## SUPPLIED DATA
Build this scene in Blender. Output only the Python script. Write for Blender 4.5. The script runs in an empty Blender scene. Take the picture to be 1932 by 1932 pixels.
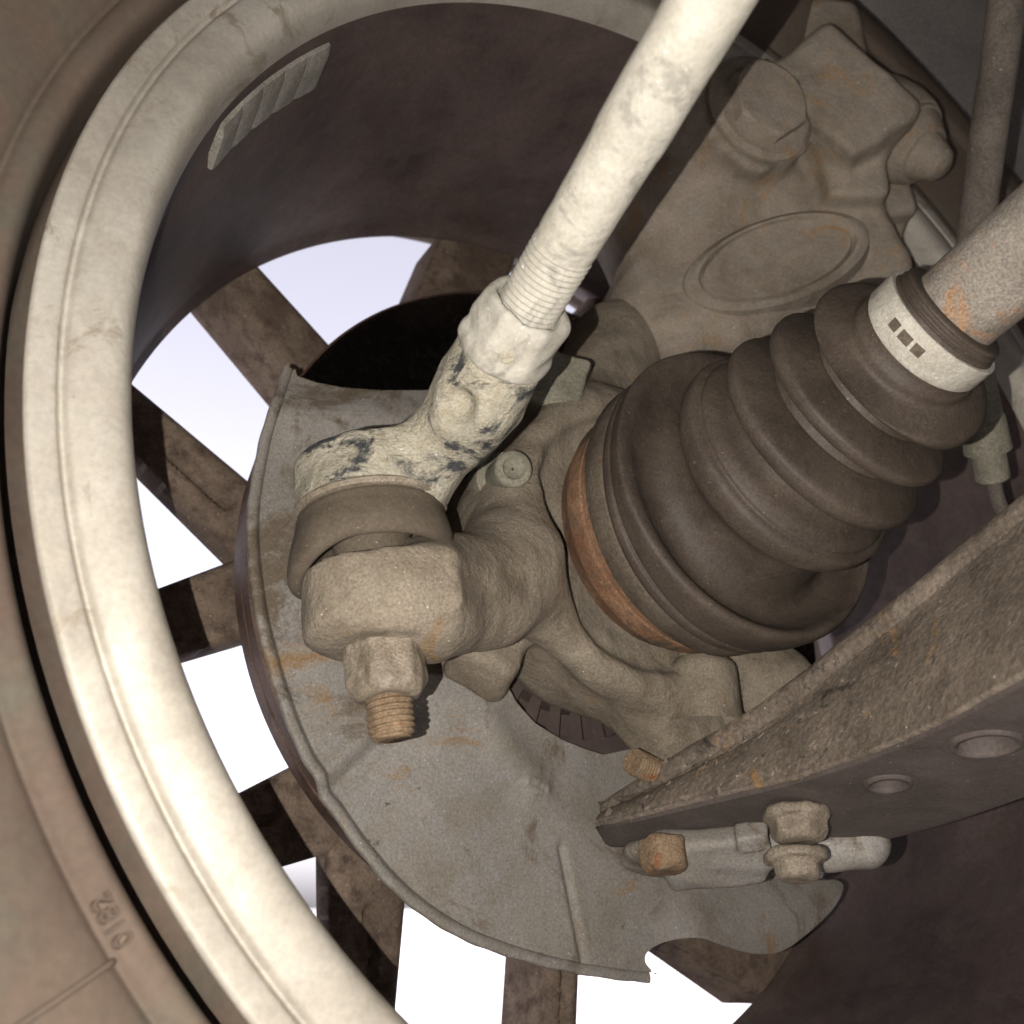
import bpy, math, random
import numpy as np
from mathutils import Vector, Matrix
random.seed(3); np.random.seed(3)
scene = bpy.context.scene
C = scene.collection

# ------------------------------------------------------------------ camera, light, exposure
F_PX, C_PX = 1856.0, 966.0            # focal length and centre in measuring pixels (1932 px wide)
PITCH = math.radians(22.0)            # phone held low, tilted up into the wheel
CAM_Z = 0.19
FWD = np.array([0, math.cos(PITCH), math.sin(PITCH)])
UP = np.array([0, -math.sin(PITCH), math.cos(PITCH)])
RIGHT = np.array([1.0, 0, 0])
CAMLOC = np.array([0, 0, CAM_Z])

def W(p):                              # measuring frame (right, down, forward) -> world
    p = np.asarray(p, float)
    return p[..., 0:1]*RIGHT - p[..., 1:2]*UP + p[..., 2:3]*FWD + CAMLOC

cam_d = bpy.data.cameras.new('camera'); cam = bpy.data.objects.new('camera', cam_d); C.objects.link(cam)
cam.location = CAMLOC; cam.rotation_euler = (math.radians(90)+PITCH, 0, 0)
cam_d.sensor_width = 36; cam_d.sensor_height = 36; cam_d.lens = 36*F_PX/1932.0
cam_d.clip_start = 0.005; cam_d.clip_end = 3000
cam_d.dof.use_dof = True; cam_d.dof.focus_distance = 0.29; cam_d.dof.aperture_fstop = 18
scene.camera = cam

SUN_EL, SUN_AZ = 52.0, 150.0
wd = bpy.data.worlds.new('World'); scene.world = wd; wd.use_nodes = True
nt = wd.node_tree; bg = nt.nodes['Background']
sky = nt.nodes.new('ShaderNodeTexSky'); sky.sky_type = 'NISHITA'; sky.sun_disc = False
sky.sun_elevation = math.radians(SUN_EL); sky.sun_rotation = math.radians(SUN_AZ)
sky.air_density = 1.0; sky.dust_density = 2.5; sky.ozone_density = 1.0
hz = nt.nodes.new('ShaderNodeHueSaturation'); hz.inputs['Saturation'].default_value = .22      # pale hazy sky
nt.links.new(sky.outputs[0], hz.inputs['Color'])
tn = nt.nodes.new('ShaderNodeMix'); tn.data_type = 'RGBA'; tn.blend_type = 'MULTIPLY'; tn.inputs[0].default_value = 1; tn.inputs[7].default_value = (1.0, .94, 1.02, 1)
nt.links.new(hz.outputs[0], tn.inputs[6]); nt.links.new(tn.outputs[2], bg.inputs[0]); bg.inputs[1].default_value = 0.125

sd = bpy.data.lights.new('sun', 'SUN'); sun = bpy.data.objects.new('sun', sd); C.objects.link(sun)
sd.energy = 4.5; sd.angle = math.radians(0.5); sd.color = (1, .95, .88)
az = math.radians(SUN_AZ); el = math.radians(SUN_EL)
sdir = Vector((math.sin(az)*math.cos(el), math.cos(az)*math.cos(el), math.sin(el)))   # towards the sun
sun.rotation_euler = sdir.to_track_quat('Z', 'Y').to_euler()

# the phone's flash, just left of the lens
fl = bpy.data.lights.new('phone_flash', 'POINT'); flash = bpy.data.objects.new('phone_flash', fl); C.objects.link(flash)
fl.shadow_soft_size = 0.0006; fl.energy = 1.58; fl.color = (1, .945, .88)
flash.location = W([-.0165, .004, .0]); flash.rotation_euler = cam.rotation_euler

scene.view_settings.view_transform = 'Standard'; scene.view_settings.look = 'None'
scene.view_settings.exposure = 1.45; scene.view_settings.gamma = 1; scene.view_settings.use_curve_mapping = False
scene.render.engine = 'CYCLES'
scene.cycles.max_bounces = 5; scene.cycles.diffuse_bounces = 2

# ------------------------------------------------------------------ measuring helpers
LIP = np.array([.0891, -.0125, .3372])             # centre of the wheel's inner lip
AX = np.array([.6841, -.4866, -1.0]); AX /= np.linalg.norm(AX)   # wheel axis, towards inboard
E1 = np.cross(AX, [0, 1, 0]); E1 /= np.linalg.norm(E1); E2 = np.cross(AX, E1)

def ray(u, v): return np.array([(u-C_PX)/F_PX, (v-C_PX)/F_PX, 1.0])
def P(u, v, d): return ray(u, v)*d
def Q(u, v, h):                                    # a point seen at (u, v) on the wheel plane at offset h
    r = ray(u, v); return r*((LIP@AX+h)/(r@AX))
def Q2(u, v, h):
    q = Q(u, v, h)-(LIP+AX*h); return (q@E1, q@E2)
def WH(r, th, h): return LIP+AX*h+r*(math.cos(th)*E1+math.sin(th)*E2)
def nrm(v): v = np.asarray(v, float); return v/np.linalg.norm(v)
def frame(d):
    d = nrm(d); t = np.array([0, 0, 1.0]) if abs(d[2]) < .9 else np.array([1.0, 0, 0])
    x = nrm(np.cross(t, d)); return x, np.cross(d, x), d

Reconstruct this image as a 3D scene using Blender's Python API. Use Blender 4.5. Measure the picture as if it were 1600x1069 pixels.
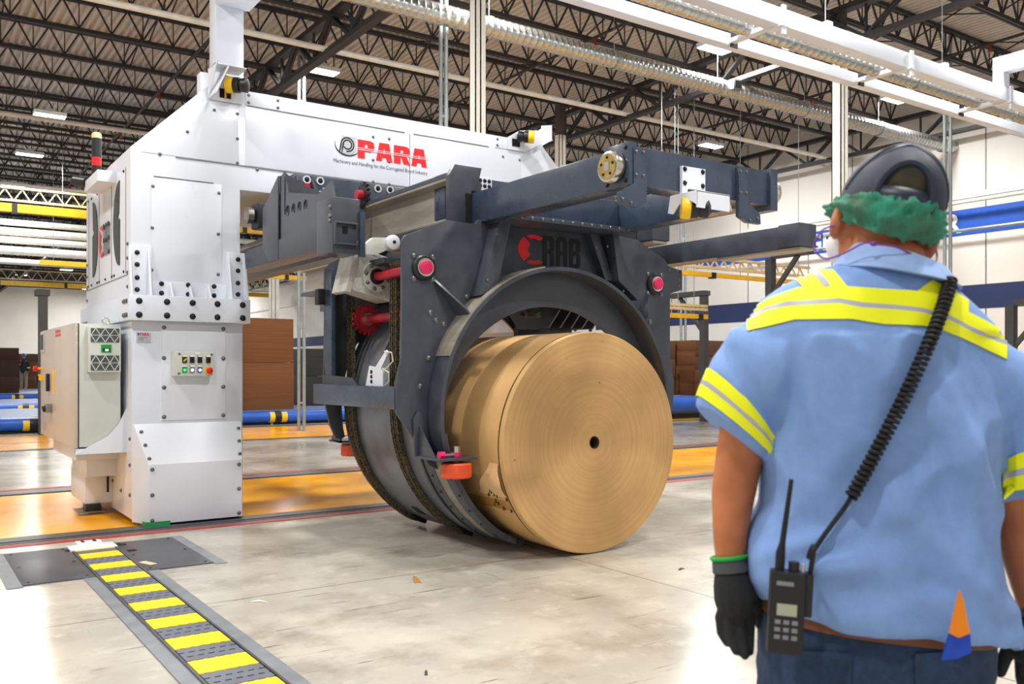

## WRITTEN TASK
Gather all lines from the records above in which "Python" appears.

## RESULT OF THIS EXERCISE
Build this scene in Blender. Output only the Python script. Write for Blender 4.5. The script runs in an empty Blender scene. Take the picture to be 1932 by 1932 pixels.
Reconstruct this image as a 3D scene using Blender's Python API. Use Blender 4.5. Measure the picture as if it were 1600x1069 pixels.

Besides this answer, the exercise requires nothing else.